その他の公正証書遺言のメリット

公正証書遺言については、公証役場に行けば遺言検索システムが利用できますので、遺言書が残されているかどうかについて相続人がチェックすることが可能です。そのため、自筆証書遺言のように遺言書が発見されないことがあるということが極めて少ないというメリットがあります。さらに、公正証書遺言は原本が、公証役場に20年または遺言者が100歳になるまでのいずれか長い方が保管されます。例えば90歳で遺言書を作成されれば110歳となられるまで保管されますこのように公証役場に長期間保管されるため紛失の危険性もありません。


デメリット:遺言無効確認の訴えとなりやすい~とくに公証人が「出張」の場合

このように信用性が高く数々のメリットもある公正証書遺言ですが、実はトラブルとなってしまった場合に非常に大きくもめてしまう可能性があるのが公正証書遺言でもあります。具体的には、公証人が「出張」して遺言書を作成してくれるケースでトラブルが生じる場合があります。
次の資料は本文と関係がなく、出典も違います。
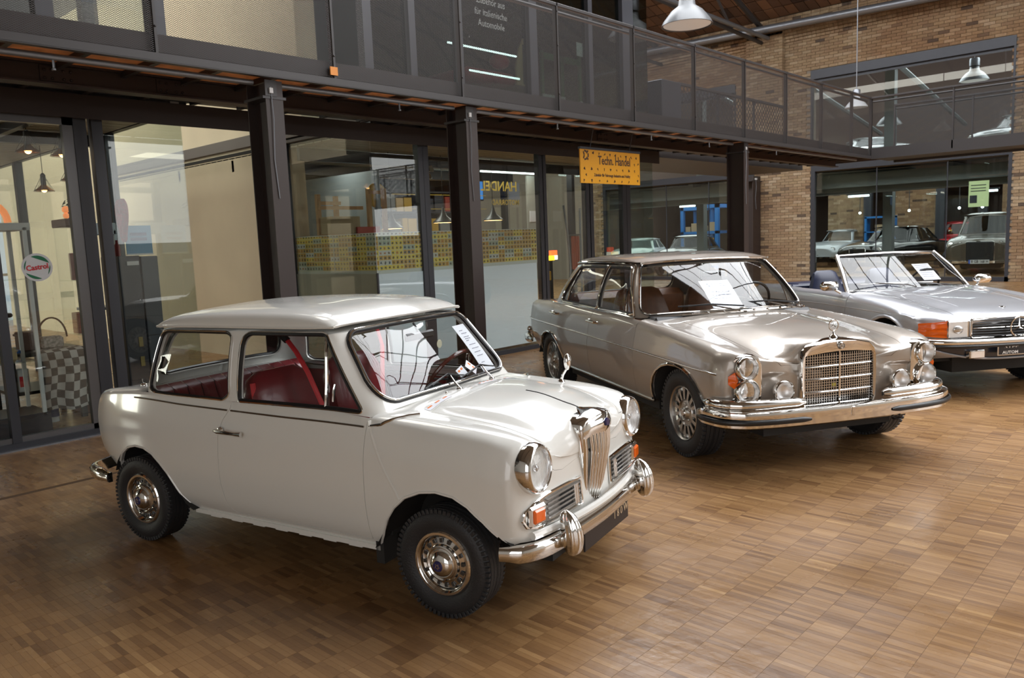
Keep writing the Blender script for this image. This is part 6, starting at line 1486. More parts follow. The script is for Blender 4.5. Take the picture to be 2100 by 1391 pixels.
    # blob in every cell
    sb=N('VectorMath',operation='SUBTRACT'); L(fr.outputs[0],sb.inputs[0]); sb.inputs[1].default_value=(.5,.5,0)
    nz=N('TexNoise',i2=90,i3=2); L(g.outputs['Position'],nz.inputs['Vector']); nv=N('VectorMath',operation='SCALE'); L(nz.outputs['Color'],nv.inputs[0]); nv.inputs[3].default_value=.7
    a2=N('VectorMath',operation='ADD'); L(sb.outputs[0],a2.inputs[0]); L(nv.outputs[0],a2.inputs[1]); a3=N('VectorMath',operation='SUBTRACT'); L(a2.outputs[0],a3.inputs[0]); a3.inputs[1].default_value=(.35,.35,.35); a4=N('VectorMath',operation='MULTIPLY'); L(a3.outputs[0],a4.inputs[0]); a4.inputs[1].default_value=(1,1,0)
    ln=N('VectorMath',operation='LENGTH'); L(a4.outputs[0],ln.inputs[0]); lt=N('Math',operation='LESS_THAN'); L(ln.outputs['Value'],lt.inputs[0]); lt.inputs[1].default_value=.24
    r2_=N('ValToRGB'); r2_.color_ramp.interpolation='CONSTANT'; cr=r2_.color_ramp; cr.elements[0].color=(.03,.025,.02,1); cr.elements[1].color=(.35,.12,.02,1); cr.elements[1].position=.88
    for x,cc in ((.3,(.06,.035,.02)),(.55,(.02,.05,.09)),(.7,(.12,.07,.02))): e=cr.elements.new(x); e.color=(*cc,1)
    L(w1.outputs['Value'],r2_.inputs[0]); mx=N('Mix',data_type='RGBA'); L(lt.outputs[0],mx.inputs[0]); L(r1.outputs[0],mx.inputs[6]); L(r2_.outputs[0],mx.inputs[7])
    # white grid lines
    s2=N('SeparateXYZ'); L(fr.outputs[0],s2.inputs[0]); mn=N('Math',operation='MINIMUM'); L(s2.outputs[0],mn.inputs[0]); L(s2.outputs[1],mn.inputs[1]); l2=N('Math',operation='LESS_THAN'); L(mn.outputs[0],l2.inputs[0]); l2.inputs[1].default_value=.09
    m2=N('Mix',data_type='RGBA'); L(l2.outputs[0],m2.inputs[0]); L(mx.outputs[2],m2.inputs[6]); m2.inputs[7].default_value=(.50,.50,.42,1); L(m2.outputs[2],p.inputs['Base Color']); p.inputs['Roughness'].default_value=.5
    pw=C_('poster_border',(.52,.54,.52),.5)
    for (x0,x1,y,ax,lab) in ((5.79,6.49,7.512,0,'yellow poster of small product pictures behind the first front pane by the glass corner'),(6.64,7.40,7.512,0,'yellow poster of small product pictures in the narrow pane left of the second column'),(7.42,8.66,7.512,0,'wide yellow poster of small product pictures right of the second column'),(7.53,8.38,5.80,1,'yellow poster of small product pictures on the side glass nearest the corner'),(8.40,9.23,5.80,1,'yellow poster of small product pictures on the side glass beside the first column')):
        if ax==0: o=T('product_poster',lab,'poster',m,lambda b:b.box((x0,y,1.275),(x1,y+.004,1.715)),smooth=0,parts=[('poster_border',pw,lambda b:b.box((x0-.008,y+.003,1.235),(x1+.008,y+.006,1.725)))])
        else: o=T('product_poster',lab,'poster',m,lambda b:b.box((y,x0,1.275),(y+.004,x1,1.715)),smooth=0,parts=[('poster_border',pw,lambda b:b.box((y+.003,x0-.008,1.235),(y+.006,x1+.008,1.725)))])
    # mirrored lettering seen through the shop from behind
    My=C_('gold_lettering',(.30,.21,.03),.5); Rm=basis((-1,0,0),(0,0,1))
    o=T('window_lettering','gold lettering on the shop glass seen mirror-reversed from behind','lettering',My,lambda b:(b.box((8.0,9.9,2.36),(10.1,9.905,2.37)),b.box((8.0,9.9,2.13),(10.1,9.905,2.14))),smooth=0)
    text_mesh('HANDEL',.24,My,o,'letter_row',(10.45,9.895,2.53),Rm,bold=.004); text_mesh('MOTORRAD',.13,My,o,'letter_row',(10.6,9.895,2.25),Rm,bold=.003); text_mesh('TECHN',.24,My,o,'letter_row',(11.35,9.895,2.86-.0),Rm,bold=.004)
    # upper window text
    Mt=C_('pale_lettering',(.22,.24,.23),.6); o=T('upper_lettering','pale lettering about Italian automobiles on the upper shop glass','lettering',Mt,lambda b:b.box((7.52,7.545,4.20),(7.525,7.549,4.22)),smooth=0)
    Rn=basis((1,0,0),(0,0,1))
    for k,(t_,z) in enumerate((('für italienische',4.56),('Automobile',4.42),('Zubehör aus',4.71))): text_mesh(t_,.125,Mt,o,'letter_row',(7.95,7.546,z),Rn,sx=.85)
_signs()
def cage_lamp(x,y,z,lab,drop=.2):
    o=thing('pendant_lamp',lab,'lamp',(x,y,z),0,'wire cage pendant lamps in the left shop')
    mk('cord',M_black,o,lambda b:b.tube([(0,0,2.9-z),(0,0,.10)],.004,5)); mk('socket',M_steel,o,lambda b:b.lathe([(.012,.14),(.028,.12),(.03,.0),(.02,-.01)],14,axis='z'))
    mk('bulb',M_warm,o,lambda b:b.ball((0,0,-.045),.034,8,(1,1,1.2)))
    mk('wire_cage',M_galv,o,lambda b:[b.tube([(.02*math.cos(a),.02*math.sin(a),.10),(.06*math.cos(a),.06*math.sin(a),.02),(.11*math.cos(a),.11*math.sin(a),-.07)],.0025,4) for a in np.linspace(0,2*PI,7)[:-1]]+[b.tube([(.11*math.cos(a),.11*math.sin(a),-.07) for a in np.linspace(0,2*PI,16,endpoint=False)],.003,4,closed=True)])
    mk('shade',mat('copper_shade',(.55,.26,.12),.25,.8),o,lambda b:b.lathe([(.02,.01),(.05,-.02),(.10,-.06),(.105,-.065)],20,axis='z'))
for a in ((2.56,8.6,2.66,'wire cage pendant lamp nearer the left picture edge'),(2.86,8.6,2.64,'wire cage pendant lamp on a long cord just left of the door frame'),(3.25,10.5,2.44,'farther lit pendant lamp deeper in the left shop'),(3.55,10.5,2.57,'lit pendant lamp glimpsed beside the door frame edge')): cage_lamp(*a)
def cone_lamp(x,y,z,lab):
    o=thing('pendant_lamp',lab,'lamp',(x,y,z),0,'dark cone pendant lamps over the shop counter')
    mk('cord',M_black,o,lambda b:b.tube([(0,0,2.88-z),(0,0,.18)],.005,5))
    mk('shade',mat('pewter_shade',(.10,.11,.12),.35,.6),o,lambda b:b.lathe([(.015,.24),(.03,.17),(.06,.10),(.16,.02),(.165,.0)],24,axis='z'))
    mk('bulb',M_warm,o,lambda b:b.lathe([(0,.012),(.15,.006),(.15,.002),(0,.002)],24,axis='z'))
for a in ((7.24,9.0,1.80,'dark cone pendant lamp glowing warm, left of three, beside the yellow disc'),(8.24,9.0,1.875,'dark cone pendant lamp half hidden behind the second steel column'),(9.33,9.0,1.90,'dark cone pendant lamp glowing warm, right of the second column')): cone_lamp(*a)
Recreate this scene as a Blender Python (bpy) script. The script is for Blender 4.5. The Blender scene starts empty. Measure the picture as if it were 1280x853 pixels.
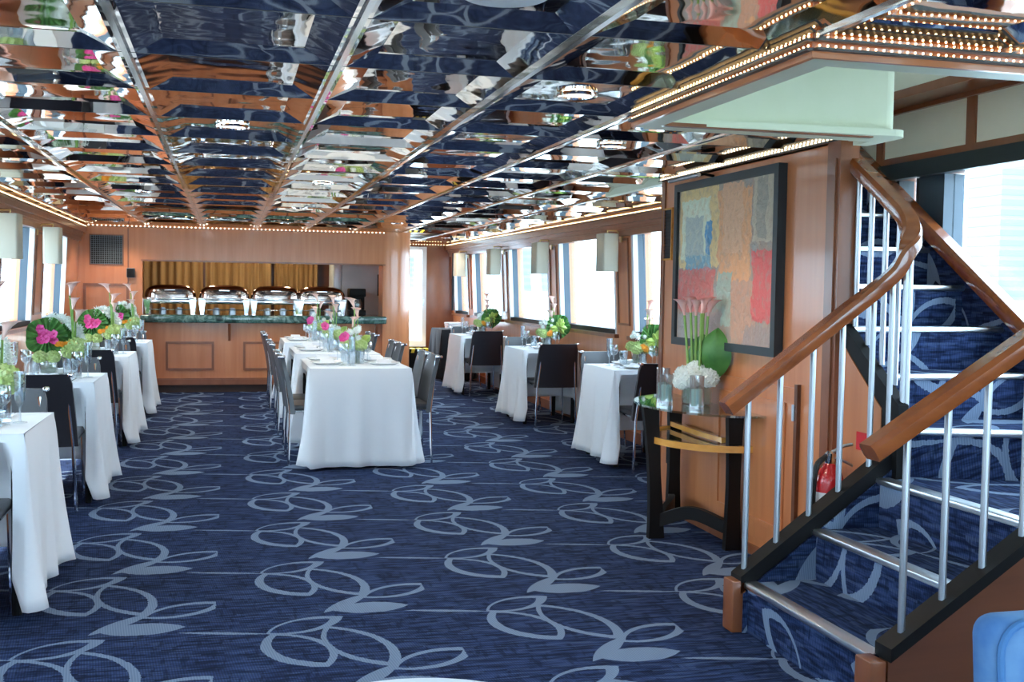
import bpy, bmesh, math, random
import numpy as np
from mathutils import Vector, Matrix, Euler
random.seed(7)
C = bpy.context.scene.collection
SC = bpy.context.scene
PI = math.pi
R = math.radians

# ------------------------------------------------------------------ camera, world, sun, exposure
CAM_H = 1.39
def make_camera():
    f, vx, vy, roll = 1350.0, 285.0, 354.7, 0.0025
    fw = np.array([(vx-640)/f, (vy-426.5)/f, 1.0]); fw /= np.linalg.norm(fw)
    dn = np.array([-roll, 1.0, 0.0]); dn -= fw*dn.dot(fw); dn /= np.linalg.norm(dn)
    rt = np.cross(dn, fw)
    r = Vector((rt[0], fw[0], -dn[0])); d = Vector((rt[1], fw[1], -dn[1])); w = Vector((rt[2], fw[2], -dn[2]))
    m = Matrix((( r.x, -d.x, -w.x, 0), (r.y, -d.y, -w.y, 0), (r.z, -d.z, -w.z, CAM_H), (0, 0, 0, 1)))
    cd = bpy.data.cameras.new('camera'); co = bpy.data.objects.new('camera', cd); C.objects.link(co)
    co.matrix_world = m
    cd.sensor_width = 36; cd.lens = f/1280*36; cd.clip_start = 0.05; cd.clip_end = 5000
    SC.camera = co
make_camera()
SC.view_settings.view_transform = 'Standard'; SC.view_settings.look = 'None'
SC.view_settings.gamma = 1.0; SC.view_settings.use_curve_mapping = False
SC.view_settings.exposure = 3.38
SC.cycles.transparent_max_bounces = 32
SC.cycles.max_bounces = 12; SC.cycles.diffuse_bounces = 6; SC.cycles.glossy_bounces = 6
W = bpy.data.worlds.new('sky'); SC.world = W; W.use_nodes = True
bg = W.node_tree.nodes['Background']; bg.inputs[0].default_value = (0.60, 0.79, 1.0, 1); bg.inputs[1].default_value = 1.2
sd = bpy.data.lights.new('sun', 'SUN'); sd.energy = 1.3; sd.angle = R(1.5); sd.color = (1, 0.95, 0.86)
so = bpy.data.objects.new('sun', sd); C.objects.link(so)
so.rotation_euler = Vector((0.44, 0.12, -1.0)).to_track_quat('-Z', 'Y').to_euler()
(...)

どういうことかといいますと、公正証書遺言は病気などで公証役場に行くことが困難な場合には、公証人が枕元に来て遺言者は頷くだけでも公正証書遺言は成立することになっています。すると、(ドラマのような例で恐縮ですがですが)、末期の状態の方の枕元に、「ずる賢い相続人」があらわれて、自分に都合が良いように首を縦に振らせて公正証書遺言を作成するというケースもありえます。

このような場合、公正証書遺言が真意によるものではないとして遺言内容に不服がある方が遺言無効確認の訴えに発展するケースがあります。(一例として名古屋高等裁判所平成14年12月11日判決・遺言能力を認めた第一審の認定に対し、遺言書作成当時に遺言者の痴呆は重度に近いものであって、遺言能力はなかったとした事例)
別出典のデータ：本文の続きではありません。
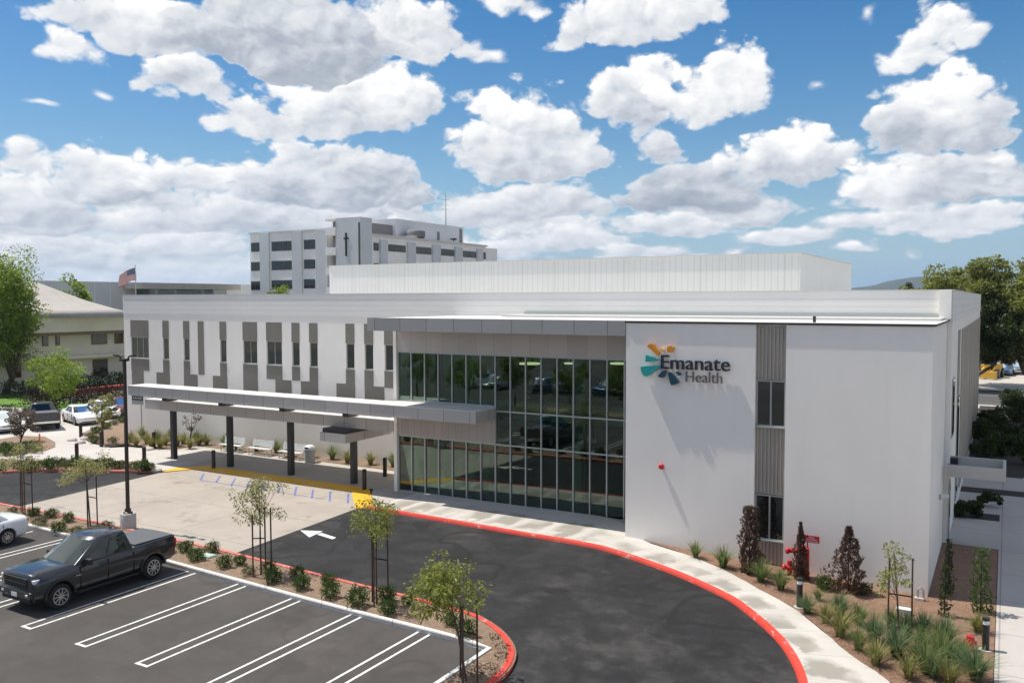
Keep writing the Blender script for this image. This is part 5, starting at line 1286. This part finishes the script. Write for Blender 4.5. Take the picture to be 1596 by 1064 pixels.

この場合、長い裁判とともに後日、遺言が無効となると裁判と並行して行っていたすべての手続きが無効となりやり直しとなるという莫大な手間や費用がかかってしまいます。(例えば、登記の抹消など)このようなケースが1パーセントの公正証書遺言の危険性です。しかし、実際に公正証書についての無効確認を訴える訴訟は少なくないようです。公正証書遺言は特に遺産が多い方などが利用されることが多いが、利用にあたっては必ずご健勝な間に、ご自身の明確な意思で公証役場を利用して作成されることが重要です。